General Considerations to Imitate A661
ARINC-661 is an aerospace specification for the communication protocol between aerospace “user” applications and a display processor that manages the displays and communicates the click, enter, etc events to the application that “owns” a particular display “layer”. The particular user application interprets the event message that it receives and commands any modifications of what is to be displayed. The particular “widgets” (buttons, labels, edit boxes, list boxes, etc) that the display processor is to render are described in an XML file as described by the A661 specification. As such, the application of the display processor is a general application that only obtains what is to be displayed from the XML that is loaded into it and it only passes along operator initiated events to the owning user application.

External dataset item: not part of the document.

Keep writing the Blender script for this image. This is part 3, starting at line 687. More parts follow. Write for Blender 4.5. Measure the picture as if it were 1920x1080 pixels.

Therefore, my display application works in a similar way. It obtains a description (quite abbreviated since I was only investigating what would be needed) from a text file to specify the Windows forms and controls to be displayed. To simplify the application, it communicates with only one user application. Bypassing most of the A661 protocol used to initiate the connection, the display application shows the initial form described in the text file as soon as a connection is made. After that, modifications of the display only happen due to “commands” from the user application in response to events sent to it by the display application.
Consequently, what is displayed is controlled by the user application and the descriptor file. A different descriptor file and a different user application means a different set of displayed Windows forms and controls (corresponding to A661 widgets) without change of the display application. Also, with the use of the message controller, different components of multiple applications can respond to the Windows events of particular widgets and be in charge of a group of widgets to distribute the responsibility for the display among multiple components.